Experience indicates that accessing other markets requires innovation through diversification. New versions of an already known product or new products are required. That is why export products will be promoted, with the introduction of tropical fruits such as passion fruit and soursop:

“We can develop the cultivation of soursop for export. There are varieties that produce better for export, which have more pulp. The University is going to install a food processing plant in Pucayacu, with a couple of freezing chambers. In simple terms, the process consists of: The fruit is harvested, taken to the processing plant, the peel is removed, the pulp is collected and frozen so that it does not spoil. A quantity of pulp obtained, is loaded into a container and sent to the port, which can be Olmos; we do not have to go to Lima. We have the capability to compete.”

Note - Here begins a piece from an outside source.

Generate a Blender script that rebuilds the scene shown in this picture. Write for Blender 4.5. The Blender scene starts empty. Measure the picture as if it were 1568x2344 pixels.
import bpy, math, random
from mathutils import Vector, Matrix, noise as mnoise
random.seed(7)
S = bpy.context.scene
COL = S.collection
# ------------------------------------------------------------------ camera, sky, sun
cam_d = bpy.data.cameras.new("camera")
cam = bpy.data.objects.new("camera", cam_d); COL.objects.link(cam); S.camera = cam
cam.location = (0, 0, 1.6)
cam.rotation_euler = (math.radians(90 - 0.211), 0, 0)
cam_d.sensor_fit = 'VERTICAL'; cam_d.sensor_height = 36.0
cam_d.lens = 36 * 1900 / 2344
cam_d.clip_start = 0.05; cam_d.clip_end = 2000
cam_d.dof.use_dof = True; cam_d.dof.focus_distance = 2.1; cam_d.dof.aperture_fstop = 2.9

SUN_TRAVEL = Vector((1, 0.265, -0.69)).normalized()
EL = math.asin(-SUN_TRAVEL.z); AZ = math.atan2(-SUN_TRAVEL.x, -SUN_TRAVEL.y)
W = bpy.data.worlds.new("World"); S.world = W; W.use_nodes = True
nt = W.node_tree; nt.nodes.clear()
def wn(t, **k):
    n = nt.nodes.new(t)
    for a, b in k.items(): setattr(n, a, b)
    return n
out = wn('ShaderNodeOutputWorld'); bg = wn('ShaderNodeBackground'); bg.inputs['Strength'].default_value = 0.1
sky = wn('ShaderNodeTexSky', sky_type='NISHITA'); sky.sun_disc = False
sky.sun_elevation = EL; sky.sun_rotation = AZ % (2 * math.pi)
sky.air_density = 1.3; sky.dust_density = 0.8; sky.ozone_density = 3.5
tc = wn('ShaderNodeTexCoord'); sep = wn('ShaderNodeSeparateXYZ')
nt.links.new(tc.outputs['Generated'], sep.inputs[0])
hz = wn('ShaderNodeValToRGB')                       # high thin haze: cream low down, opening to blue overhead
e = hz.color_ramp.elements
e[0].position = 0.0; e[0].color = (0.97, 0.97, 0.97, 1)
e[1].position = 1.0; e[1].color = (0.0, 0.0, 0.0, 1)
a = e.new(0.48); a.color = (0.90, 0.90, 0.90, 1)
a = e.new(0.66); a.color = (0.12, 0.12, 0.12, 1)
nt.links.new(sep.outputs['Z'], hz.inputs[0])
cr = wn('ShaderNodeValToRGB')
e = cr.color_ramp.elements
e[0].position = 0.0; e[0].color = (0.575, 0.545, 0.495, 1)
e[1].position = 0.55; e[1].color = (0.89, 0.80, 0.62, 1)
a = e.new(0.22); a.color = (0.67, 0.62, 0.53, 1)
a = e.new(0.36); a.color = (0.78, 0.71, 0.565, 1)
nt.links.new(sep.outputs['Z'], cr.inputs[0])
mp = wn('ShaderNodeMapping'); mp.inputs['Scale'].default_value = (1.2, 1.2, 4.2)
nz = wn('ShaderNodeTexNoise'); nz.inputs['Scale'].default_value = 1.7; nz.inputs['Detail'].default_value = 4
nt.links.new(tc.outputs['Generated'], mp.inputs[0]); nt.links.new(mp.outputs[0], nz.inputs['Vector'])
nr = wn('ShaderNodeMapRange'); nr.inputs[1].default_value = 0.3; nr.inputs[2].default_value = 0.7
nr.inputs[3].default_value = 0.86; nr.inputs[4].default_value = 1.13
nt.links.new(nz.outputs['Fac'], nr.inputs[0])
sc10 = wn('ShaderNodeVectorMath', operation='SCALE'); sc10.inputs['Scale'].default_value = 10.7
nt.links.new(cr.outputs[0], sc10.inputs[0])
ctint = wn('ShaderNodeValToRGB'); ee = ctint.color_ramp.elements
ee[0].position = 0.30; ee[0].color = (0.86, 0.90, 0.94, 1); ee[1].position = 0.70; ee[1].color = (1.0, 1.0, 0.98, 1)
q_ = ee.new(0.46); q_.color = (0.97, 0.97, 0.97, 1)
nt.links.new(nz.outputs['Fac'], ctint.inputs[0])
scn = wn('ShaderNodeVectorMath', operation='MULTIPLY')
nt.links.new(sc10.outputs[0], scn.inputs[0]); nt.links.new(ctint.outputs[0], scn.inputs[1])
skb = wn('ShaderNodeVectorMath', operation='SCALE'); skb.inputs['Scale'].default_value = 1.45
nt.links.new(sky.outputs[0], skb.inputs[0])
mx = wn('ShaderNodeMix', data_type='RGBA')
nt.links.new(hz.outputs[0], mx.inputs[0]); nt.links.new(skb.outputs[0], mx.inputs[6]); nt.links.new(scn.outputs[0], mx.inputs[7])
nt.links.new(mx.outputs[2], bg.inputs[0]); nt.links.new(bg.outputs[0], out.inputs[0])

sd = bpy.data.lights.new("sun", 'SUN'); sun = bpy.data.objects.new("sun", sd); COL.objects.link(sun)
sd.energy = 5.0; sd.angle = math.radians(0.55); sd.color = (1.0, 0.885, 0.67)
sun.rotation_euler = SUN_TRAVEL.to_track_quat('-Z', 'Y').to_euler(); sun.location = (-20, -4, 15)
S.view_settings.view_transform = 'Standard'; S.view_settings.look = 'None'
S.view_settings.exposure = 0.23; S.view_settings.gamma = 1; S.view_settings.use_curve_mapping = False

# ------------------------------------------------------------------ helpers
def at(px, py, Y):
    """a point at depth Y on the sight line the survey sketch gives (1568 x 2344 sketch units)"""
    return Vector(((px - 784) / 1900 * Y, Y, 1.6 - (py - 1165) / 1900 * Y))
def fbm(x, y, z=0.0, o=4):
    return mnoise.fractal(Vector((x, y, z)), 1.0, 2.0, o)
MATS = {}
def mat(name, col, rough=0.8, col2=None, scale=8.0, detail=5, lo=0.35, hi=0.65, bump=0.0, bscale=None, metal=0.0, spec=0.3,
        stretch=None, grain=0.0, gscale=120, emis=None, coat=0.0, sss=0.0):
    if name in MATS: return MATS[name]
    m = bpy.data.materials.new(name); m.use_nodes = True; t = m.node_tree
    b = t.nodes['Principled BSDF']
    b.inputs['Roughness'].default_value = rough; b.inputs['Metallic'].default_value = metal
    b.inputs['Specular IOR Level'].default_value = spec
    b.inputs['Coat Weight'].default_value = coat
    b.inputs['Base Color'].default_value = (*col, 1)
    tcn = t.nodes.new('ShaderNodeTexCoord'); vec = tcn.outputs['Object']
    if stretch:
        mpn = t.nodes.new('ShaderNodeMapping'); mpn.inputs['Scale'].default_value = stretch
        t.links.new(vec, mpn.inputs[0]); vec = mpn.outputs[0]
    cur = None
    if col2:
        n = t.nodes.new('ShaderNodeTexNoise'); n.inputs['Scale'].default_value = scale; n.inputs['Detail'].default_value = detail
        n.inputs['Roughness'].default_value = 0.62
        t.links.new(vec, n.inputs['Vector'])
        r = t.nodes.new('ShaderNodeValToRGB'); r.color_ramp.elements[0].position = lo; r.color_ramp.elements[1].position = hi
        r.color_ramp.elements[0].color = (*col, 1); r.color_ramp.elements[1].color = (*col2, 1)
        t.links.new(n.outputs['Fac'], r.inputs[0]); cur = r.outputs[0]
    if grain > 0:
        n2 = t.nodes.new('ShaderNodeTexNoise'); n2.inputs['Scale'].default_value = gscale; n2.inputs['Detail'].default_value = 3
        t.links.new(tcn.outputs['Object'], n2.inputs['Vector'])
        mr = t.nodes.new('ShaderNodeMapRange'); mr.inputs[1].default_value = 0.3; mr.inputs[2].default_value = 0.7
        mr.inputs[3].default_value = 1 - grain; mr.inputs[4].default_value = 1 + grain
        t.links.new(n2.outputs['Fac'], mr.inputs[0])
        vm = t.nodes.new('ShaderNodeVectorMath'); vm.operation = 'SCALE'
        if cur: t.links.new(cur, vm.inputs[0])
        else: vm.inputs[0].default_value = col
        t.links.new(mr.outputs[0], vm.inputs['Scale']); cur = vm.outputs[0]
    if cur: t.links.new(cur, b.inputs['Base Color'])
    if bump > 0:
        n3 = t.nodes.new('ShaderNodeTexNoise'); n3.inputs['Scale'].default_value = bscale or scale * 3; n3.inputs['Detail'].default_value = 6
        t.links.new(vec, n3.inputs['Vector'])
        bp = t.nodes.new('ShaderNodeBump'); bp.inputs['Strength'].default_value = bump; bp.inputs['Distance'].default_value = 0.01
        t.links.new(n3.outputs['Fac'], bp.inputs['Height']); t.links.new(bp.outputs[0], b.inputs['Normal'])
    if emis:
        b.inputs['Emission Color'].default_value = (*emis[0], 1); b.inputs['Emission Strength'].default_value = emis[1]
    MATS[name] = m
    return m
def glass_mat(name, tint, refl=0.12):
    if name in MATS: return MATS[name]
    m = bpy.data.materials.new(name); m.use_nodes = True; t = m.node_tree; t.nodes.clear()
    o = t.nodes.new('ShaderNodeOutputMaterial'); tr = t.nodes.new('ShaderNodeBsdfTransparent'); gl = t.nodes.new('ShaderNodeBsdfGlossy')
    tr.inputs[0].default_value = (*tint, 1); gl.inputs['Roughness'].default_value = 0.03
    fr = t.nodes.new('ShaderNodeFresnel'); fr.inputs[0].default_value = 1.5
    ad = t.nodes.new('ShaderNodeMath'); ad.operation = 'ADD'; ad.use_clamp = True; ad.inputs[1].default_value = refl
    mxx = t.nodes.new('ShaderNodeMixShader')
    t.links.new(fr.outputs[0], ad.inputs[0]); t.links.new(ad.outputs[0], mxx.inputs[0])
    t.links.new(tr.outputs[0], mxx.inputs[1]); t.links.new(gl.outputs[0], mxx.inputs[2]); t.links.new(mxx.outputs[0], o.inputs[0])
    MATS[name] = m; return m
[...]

Rossemary Carpio Mg.Sc., coordinator of the Food Transformation component, and Engineer Andrea Sanchez , food specialist, are part of the PERU-Hub team in charge of developing new food products.

Dr. Villachica also reported during the presentation of PERU-Hub, that statistics indicate that in the Region, 85 percent of landowners have less than 10 hectares. These are small-scale agriculture, family properties that are often divided among the children. So, we are talking about small enterprises that will be assisted. But the success of PERU-Hub will not be possible without the support of national institutions and private investment:

“We are not trying to discover new things in what already exists, what we want is to support and continue what has already been done, we will look for more profitable options for marketing; as well as new versions of new crops or products”, pointed out the Director of PERU-Hub, who finally noted that in the five years of project implementation, we will seek that farmers, women and indigenous communities are trained in the use of improved technologies, either in current and new crops, in food processing, market access and marketing, improving agricultural productivity and profitability with sustainable management of resources. 

In five years we will see the results, convinced that we will gather many success stories.